DATA EXCERPT:
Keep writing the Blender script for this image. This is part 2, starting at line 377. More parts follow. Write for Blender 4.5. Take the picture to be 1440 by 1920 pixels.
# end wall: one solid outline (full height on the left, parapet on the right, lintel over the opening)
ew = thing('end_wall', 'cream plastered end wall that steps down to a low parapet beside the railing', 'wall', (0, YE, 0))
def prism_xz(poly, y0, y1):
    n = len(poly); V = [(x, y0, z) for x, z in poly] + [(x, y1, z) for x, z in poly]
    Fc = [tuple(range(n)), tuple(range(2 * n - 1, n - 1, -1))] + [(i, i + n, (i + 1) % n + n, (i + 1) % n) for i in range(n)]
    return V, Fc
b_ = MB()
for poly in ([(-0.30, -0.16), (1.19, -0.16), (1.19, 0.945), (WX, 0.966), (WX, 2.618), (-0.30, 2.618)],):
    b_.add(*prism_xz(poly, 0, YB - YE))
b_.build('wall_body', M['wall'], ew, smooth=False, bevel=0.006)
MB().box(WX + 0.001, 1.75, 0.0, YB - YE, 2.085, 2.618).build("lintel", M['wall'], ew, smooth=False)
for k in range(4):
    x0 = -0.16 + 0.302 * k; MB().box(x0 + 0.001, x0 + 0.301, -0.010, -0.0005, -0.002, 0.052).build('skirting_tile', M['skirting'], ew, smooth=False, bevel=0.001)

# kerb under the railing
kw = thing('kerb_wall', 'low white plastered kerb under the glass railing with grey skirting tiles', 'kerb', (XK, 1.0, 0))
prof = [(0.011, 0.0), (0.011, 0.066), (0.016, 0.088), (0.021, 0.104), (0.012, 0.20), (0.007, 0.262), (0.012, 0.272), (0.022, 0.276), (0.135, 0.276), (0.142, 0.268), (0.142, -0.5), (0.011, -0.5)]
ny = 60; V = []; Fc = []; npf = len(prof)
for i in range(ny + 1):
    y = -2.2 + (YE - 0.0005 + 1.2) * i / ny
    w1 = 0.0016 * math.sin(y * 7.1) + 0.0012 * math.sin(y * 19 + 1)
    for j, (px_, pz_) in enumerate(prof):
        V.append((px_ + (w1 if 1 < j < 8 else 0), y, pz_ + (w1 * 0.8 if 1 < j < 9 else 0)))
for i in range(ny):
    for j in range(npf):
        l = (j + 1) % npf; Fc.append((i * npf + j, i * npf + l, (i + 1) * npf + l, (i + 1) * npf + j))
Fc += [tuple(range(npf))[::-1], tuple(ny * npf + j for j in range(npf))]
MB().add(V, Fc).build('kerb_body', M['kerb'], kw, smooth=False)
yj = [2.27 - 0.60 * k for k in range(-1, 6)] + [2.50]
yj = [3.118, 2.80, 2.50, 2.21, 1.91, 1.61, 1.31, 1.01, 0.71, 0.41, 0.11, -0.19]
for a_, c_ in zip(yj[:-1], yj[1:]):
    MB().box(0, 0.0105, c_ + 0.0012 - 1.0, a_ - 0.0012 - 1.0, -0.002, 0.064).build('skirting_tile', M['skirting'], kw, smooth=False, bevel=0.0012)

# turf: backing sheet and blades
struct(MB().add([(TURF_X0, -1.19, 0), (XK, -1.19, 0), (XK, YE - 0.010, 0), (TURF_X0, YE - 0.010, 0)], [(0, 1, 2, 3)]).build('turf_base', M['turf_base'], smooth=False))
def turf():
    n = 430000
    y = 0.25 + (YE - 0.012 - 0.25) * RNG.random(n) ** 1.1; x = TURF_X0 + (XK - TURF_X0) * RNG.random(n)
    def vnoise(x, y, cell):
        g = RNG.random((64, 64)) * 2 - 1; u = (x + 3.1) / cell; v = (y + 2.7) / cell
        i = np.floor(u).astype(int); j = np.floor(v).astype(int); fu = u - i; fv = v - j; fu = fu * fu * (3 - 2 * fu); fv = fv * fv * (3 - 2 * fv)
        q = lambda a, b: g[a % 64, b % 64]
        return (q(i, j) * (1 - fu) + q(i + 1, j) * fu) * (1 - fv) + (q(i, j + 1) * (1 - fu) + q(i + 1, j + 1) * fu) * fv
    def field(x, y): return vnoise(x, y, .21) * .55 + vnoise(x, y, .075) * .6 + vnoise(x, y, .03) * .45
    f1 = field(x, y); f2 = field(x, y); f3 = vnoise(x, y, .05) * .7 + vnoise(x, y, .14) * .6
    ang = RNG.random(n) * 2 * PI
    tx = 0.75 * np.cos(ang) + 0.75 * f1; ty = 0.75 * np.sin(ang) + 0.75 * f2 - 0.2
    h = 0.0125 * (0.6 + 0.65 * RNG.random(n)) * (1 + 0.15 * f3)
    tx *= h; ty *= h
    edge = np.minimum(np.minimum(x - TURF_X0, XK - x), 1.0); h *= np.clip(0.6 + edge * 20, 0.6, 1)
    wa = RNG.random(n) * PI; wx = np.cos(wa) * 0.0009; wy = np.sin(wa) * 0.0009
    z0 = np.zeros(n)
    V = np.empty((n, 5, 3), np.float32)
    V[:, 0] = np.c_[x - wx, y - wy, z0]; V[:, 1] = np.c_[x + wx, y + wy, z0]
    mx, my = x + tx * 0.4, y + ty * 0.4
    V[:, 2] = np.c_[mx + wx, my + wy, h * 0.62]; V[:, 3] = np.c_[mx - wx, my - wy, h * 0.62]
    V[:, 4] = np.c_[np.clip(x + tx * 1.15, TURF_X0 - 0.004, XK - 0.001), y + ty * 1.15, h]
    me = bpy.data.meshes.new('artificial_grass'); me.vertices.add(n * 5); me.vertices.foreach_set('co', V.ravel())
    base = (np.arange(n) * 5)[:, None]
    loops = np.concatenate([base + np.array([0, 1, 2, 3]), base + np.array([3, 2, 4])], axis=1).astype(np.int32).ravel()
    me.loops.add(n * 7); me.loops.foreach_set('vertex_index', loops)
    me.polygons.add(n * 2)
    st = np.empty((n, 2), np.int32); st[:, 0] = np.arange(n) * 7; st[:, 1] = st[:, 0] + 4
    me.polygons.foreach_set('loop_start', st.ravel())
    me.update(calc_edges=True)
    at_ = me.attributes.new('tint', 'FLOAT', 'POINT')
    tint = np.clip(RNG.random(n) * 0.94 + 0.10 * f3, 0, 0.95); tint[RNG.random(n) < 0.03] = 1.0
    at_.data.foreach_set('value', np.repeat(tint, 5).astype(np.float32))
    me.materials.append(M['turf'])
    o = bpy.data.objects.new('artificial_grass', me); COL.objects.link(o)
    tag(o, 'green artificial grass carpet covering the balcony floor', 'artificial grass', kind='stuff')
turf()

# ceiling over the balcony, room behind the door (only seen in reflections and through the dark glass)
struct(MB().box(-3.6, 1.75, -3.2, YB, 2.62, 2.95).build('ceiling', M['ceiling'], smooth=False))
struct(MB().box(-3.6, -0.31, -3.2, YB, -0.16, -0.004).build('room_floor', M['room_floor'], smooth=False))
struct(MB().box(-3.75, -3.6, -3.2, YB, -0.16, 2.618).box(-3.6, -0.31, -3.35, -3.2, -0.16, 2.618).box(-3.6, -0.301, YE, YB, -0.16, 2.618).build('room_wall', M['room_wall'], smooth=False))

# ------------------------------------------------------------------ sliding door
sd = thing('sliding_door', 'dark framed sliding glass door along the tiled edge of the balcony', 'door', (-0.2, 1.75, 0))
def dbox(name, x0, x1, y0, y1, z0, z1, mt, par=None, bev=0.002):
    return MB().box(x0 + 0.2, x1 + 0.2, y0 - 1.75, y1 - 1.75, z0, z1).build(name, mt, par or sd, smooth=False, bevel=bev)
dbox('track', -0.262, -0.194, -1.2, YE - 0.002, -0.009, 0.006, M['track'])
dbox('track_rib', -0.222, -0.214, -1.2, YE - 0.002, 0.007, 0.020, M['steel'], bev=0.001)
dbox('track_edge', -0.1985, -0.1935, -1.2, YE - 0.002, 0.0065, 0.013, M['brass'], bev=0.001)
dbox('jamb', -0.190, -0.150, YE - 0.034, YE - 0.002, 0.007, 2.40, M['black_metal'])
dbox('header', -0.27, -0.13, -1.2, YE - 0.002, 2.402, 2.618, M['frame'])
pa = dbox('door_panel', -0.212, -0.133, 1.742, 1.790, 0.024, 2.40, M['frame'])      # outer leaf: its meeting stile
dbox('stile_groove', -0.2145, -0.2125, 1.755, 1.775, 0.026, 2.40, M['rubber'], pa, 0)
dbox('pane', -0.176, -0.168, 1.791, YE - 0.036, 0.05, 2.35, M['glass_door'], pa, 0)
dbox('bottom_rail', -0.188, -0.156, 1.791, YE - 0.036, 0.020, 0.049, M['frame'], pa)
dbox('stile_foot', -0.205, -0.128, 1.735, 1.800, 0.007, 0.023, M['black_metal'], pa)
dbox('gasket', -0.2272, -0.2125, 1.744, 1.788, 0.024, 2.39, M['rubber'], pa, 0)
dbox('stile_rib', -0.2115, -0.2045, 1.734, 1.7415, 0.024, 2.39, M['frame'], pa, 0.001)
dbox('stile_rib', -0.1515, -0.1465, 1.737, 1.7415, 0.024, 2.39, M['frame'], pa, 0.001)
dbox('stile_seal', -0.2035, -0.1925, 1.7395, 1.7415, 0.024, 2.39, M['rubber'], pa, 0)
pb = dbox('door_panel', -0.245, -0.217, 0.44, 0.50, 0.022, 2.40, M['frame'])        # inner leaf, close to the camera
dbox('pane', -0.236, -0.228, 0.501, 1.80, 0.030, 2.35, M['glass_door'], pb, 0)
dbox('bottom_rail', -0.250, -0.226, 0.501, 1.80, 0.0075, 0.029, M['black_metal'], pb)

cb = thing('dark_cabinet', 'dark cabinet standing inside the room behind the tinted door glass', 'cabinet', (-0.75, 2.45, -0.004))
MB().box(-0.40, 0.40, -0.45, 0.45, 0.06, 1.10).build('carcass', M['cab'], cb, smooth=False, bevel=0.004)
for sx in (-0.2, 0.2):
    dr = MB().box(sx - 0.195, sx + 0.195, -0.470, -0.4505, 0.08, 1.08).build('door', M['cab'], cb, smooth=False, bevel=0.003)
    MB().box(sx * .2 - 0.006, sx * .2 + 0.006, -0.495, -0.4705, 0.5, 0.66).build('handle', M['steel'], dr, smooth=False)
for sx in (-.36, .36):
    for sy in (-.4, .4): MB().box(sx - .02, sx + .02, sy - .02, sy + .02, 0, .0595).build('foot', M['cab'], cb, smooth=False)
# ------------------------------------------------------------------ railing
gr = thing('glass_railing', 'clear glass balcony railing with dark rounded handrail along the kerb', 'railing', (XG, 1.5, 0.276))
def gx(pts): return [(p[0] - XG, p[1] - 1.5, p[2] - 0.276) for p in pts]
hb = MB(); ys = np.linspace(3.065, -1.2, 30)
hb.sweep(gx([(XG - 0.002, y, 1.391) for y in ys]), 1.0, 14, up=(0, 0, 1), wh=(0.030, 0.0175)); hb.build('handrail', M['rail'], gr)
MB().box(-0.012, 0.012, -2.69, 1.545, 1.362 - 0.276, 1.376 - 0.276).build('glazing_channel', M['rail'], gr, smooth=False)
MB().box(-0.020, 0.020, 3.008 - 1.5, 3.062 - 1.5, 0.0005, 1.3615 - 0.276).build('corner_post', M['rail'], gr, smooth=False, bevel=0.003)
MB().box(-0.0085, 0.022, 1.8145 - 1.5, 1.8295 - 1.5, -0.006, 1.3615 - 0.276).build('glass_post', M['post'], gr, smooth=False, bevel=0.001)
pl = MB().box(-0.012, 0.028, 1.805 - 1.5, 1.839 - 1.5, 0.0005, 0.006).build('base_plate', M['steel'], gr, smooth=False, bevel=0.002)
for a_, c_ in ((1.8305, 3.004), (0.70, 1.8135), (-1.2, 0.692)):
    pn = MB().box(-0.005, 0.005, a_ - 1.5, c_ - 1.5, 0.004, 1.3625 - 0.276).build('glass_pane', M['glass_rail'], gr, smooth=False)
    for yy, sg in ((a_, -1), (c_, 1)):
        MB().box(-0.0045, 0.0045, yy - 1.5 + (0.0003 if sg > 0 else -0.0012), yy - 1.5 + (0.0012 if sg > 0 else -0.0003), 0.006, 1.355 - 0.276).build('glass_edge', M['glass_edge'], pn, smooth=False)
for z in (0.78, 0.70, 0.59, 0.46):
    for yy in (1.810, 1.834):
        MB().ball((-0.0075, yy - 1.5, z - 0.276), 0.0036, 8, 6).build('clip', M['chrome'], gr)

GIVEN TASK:
From the line containing "for sy in (-.4, .4): MB().box(sx" down to the final line of the data, write out every line exactly; both the first and last of these belong in your answer, and nothing else does.

ANSWER TO THE EXERCISE:
    for sy in (-.4, .4): MB().box(sx - .02, sx + .02, sy - .02, sy + .02, 0, .0595).build('foot', M['cab'], cb, smooth=False)
# ------------------------------------------------------------------ railing
gr = thing('glass_railing', 'clear glass balcony railing with dark rounded handrail along the kerb', 'railing', (XG, 1.5, 0.276))
def gx(pts): return [(p[0] - XG, p[1] - 1.5, p[2] - 0.276) for p in pts]
hb = MB(); ys = np.linspace(3.065, -1.2, 30)
hb.sweep(gx([(XG - 0.002, y, 1.391) for y in ys]), 1.0, 14, up=(0, 0, 1), wh=(0.030, 0.0175)); hb.build('handrail', M['rail'], gr)
MB().box(-0.012, 0.012, -2.69, 1.545, 1.362 - 0.276, 1.376 - 0.276).build('glazing_channel', M['rail'], gr, smooth=False)
MB().box(-0.020, 0.020, 3.008 - 1.5, 3.062 - 1.5, 0.0005, 1.3615 - 0.276).build('corner_post', M['rail'], gr, smooth=False, bevel=0.003)
MB().box(-0.0085, 0.022, 1.8145 - 1.5, 1.8295 - 1.5, -0.006, 1.3615 - 0.276).build('glass_post', M['post'], gr, smooth=False, bevel=0.001)
pl = MB().box(-0.012, 0.028, 1.805 - 1.5, 1.839 - 1.5, 0.0005, 0.006).build('base_plate', M['steel'], gr, smooth=False, bevel=0.002)
for a_, c_ in ((1.8305, 3.004), (0.70, 1.8135), (-1.2, 0.692)):
    pn = MB().box(-0.005, 0.005, a_ - 1.5, c_ - 1.5, 0.004, 1.3625 - 0.276).build('glass_pane', M['glass_rail'], gr, smooth=False)
    for yy, sg in ((a_, -1), (c_, 1)):
        MB().box(-0.0045, 0.0045, yy - 1.5 + (0.0003 if sg > 0 else -0.0012), yy - 1.5 + (0.0012 if sg > 0 else -0.0003), 0.006, 1.355 - 0.276).build('glass_edge', M['glass_edge'], pn, smooth=False)
for z in (0.78, 0.70, 0.59, 0.46):
    for yy in (1.810, 1.834):
        MB().ball((-0.0075, yy - 1.5, z - 0.276), 0.0036, 8, 6).build('clip', M['chrome'], gr)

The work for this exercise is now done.